EXERCISE DESCRIPTION =
Lines holding the string "picture" are the ones to copy; find them all in the data.

DATA BLOCK =
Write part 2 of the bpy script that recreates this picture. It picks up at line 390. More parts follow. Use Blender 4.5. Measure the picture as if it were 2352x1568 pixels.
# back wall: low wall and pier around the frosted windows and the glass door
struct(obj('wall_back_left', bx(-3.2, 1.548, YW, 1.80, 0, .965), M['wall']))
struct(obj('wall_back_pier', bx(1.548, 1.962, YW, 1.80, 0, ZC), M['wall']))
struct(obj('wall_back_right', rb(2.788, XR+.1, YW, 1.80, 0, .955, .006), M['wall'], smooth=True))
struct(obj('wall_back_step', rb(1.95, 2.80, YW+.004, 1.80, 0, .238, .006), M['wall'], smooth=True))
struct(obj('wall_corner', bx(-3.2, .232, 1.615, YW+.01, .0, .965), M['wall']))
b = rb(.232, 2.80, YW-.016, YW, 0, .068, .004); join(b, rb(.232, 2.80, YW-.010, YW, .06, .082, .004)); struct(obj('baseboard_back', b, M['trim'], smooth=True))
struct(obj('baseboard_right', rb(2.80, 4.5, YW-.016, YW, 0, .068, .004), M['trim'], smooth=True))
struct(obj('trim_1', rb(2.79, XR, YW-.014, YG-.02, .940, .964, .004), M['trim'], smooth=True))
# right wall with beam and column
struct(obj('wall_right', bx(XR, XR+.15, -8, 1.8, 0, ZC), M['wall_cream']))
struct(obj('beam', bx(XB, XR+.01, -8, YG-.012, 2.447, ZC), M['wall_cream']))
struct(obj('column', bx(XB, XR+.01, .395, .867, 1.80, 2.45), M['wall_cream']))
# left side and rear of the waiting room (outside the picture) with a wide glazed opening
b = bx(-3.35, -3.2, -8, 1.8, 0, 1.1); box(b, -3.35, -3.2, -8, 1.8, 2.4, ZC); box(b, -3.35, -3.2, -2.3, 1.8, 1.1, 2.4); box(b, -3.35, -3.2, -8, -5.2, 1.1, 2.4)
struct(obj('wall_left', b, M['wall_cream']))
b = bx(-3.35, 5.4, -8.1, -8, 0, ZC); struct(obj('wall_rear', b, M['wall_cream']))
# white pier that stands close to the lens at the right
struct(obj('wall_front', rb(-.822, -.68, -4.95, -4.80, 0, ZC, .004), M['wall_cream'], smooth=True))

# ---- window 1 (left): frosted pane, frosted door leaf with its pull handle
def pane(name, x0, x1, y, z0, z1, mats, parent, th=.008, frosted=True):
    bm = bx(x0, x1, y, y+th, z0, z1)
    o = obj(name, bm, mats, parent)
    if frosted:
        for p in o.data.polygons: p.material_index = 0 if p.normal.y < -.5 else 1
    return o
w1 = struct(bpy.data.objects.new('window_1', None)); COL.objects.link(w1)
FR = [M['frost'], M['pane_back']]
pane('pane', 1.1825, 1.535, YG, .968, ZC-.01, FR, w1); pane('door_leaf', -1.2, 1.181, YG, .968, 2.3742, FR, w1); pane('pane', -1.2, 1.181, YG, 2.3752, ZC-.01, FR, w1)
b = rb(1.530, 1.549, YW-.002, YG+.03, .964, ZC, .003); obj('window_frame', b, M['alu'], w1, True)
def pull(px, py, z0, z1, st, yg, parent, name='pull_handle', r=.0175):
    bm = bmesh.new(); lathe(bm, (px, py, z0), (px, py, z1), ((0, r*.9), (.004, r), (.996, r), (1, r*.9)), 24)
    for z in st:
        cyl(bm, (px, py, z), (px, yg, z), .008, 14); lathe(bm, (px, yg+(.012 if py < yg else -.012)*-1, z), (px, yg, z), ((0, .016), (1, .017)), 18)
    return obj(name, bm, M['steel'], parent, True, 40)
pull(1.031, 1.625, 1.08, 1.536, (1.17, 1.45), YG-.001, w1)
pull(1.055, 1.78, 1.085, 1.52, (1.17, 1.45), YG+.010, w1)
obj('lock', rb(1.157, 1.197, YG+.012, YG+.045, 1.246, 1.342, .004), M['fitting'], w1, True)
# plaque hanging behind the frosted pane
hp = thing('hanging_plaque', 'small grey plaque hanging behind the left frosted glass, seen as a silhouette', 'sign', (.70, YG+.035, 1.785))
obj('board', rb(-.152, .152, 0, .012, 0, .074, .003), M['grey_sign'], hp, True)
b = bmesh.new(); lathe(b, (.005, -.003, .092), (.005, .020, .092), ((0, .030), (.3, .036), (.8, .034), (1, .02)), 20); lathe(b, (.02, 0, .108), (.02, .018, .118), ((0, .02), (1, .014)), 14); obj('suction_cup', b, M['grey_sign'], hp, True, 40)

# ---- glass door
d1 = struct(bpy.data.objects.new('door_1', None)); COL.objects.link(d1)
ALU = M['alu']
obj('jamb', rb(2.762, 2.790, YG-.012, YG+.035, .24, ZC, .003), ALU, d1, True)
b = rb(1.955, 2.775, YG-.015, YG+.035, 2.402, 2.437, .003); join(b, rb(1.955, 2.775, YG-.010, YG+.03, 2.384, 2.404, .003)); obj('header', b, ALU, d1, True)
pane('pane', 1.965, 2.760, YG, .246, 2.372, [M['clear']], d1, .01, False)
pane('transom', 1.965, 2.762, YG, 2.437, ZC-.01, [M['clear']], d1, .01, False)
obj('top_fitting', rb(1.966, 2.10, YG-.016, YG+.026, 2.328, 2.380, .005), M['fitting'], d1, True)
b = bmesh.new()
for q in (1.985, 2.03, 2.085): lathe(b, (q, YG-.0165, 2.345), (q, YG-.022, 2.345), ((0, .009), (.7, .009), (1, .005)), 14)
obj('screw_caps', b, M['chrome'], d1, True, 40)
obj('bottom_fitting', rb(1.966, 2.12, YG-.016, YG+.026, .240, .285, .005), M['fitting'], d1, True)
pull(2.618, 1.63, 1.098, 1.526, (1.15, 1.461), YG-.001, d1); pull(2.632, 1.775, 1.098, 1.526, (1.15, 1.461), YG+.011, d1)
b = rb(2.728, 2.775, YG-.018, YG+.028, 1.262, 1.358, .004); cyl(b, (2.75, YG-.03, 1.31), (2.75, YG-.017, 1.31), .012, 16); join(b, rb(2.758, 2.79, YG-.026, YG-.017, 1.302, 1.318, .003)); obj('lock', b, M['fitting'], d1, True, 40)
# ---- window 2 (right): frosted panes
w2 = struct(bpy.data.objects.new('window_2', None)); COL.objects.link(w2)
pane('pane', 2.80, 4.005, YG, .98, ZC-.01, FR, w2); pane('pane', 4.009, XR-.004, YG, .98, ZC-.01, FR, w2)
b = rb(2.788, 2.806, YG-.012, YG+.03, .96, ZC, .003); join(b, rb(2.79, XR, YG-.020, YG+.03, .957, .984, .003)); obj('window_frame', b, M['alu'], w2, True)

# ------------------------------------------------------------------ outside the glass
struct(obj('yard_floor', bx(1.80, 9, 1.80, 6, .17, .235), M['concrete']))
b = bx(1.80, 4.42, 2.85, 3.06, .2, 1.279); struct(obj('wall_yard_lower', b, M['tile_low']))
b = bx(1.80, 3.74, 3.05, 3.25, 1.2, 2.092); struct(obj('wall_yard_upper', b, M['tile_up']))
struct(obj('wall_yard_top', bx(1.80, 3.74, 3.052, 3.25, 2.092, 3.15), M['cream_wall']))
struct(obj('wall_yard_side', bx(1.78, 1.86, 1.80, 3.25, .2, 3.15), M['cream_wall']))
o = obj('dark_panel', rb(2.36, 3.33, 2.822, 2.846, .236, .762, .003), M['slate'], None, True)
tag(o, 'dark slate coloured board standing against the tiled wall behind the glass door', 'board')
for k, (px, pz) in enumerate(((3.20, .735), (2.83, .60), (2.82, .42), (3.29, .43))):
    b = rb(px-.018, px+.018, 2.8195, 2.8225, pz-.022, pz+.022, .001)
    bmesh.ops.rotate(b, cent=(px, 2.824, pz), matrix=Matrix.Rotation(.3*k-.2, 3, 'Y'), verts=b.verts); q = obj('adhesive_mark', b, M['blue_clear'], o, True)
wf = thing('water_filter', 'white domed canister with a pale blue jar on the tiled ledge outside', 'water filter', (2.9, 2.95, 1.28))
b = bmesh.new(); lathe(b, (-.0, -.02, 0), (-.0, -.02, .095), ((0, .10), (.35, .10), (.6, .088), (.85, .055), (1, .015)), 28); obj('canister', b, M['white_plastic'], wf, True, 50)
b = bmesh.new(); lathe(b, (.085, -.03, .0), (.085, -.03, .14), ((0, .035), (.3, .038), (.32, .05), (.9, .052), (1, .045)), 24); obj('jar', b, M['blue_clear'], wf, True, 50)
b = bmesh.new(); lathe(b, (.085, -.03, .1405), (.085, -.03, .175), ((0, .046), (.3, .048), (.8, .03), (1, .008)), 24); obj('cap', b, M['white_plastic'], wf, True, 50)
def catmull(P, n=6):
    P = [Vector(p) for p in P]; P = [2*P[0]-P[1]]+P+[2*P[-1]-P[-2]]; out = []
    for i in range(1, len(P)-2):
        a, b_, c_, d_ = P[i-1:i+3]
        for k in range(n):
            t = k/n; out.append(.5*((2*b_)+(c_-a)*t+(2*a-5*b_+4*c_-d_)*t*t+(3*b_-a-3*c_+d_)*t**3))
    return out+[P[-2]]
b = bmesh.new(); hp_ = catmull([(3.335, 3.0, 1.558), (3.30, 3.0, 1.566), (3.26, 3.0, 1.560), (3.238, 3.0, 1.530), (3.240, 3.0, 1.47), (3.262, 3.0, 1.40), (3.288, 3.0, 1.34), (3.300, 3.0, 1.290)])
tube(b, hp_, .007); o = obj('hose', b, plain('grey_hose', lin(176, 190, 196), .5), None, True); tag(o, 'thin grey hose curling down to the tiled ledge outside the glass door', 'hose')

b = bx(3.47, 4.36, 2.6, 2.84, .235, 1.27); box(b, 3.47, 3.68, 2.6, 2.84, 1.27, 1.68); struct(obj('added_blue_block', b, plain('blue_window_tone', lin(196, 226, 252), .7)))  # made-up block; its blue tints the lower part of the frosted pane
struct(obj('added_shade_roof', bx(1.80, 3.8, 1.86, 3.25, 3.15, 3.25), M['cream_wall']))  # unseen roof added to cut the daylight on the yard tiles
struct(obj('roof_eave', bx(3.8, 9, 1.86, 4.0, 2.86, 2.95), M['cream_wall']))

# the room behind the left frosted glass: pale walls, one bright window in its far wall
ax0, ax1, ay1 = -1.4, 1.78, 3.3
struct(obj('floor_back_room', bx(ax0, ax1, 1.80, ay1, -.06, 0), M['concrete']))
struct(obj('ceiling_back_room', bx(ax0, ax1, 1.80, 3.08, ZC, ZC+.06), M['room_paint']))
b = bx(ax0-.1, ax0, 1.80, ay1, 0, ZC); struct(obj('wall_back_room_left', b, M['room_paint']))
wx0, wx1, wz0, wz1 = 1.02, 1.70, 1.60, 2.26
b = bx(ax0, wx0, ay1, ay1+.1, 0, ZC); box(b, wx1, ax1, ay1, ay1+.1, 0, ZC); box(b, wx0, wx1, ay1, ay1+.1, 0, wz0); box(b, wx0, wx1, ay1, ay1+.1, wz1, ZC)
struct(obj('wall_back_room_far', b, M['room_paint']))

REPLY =
Write part 2 of the bpy script that recreates this picture. It picks up at line 390. More parts follow. Use Blender 4.5. Measure the picture as if it were 2352x1568 pixels.
# left side and rear of the waiting room (outside the picture) with a wide glazed opening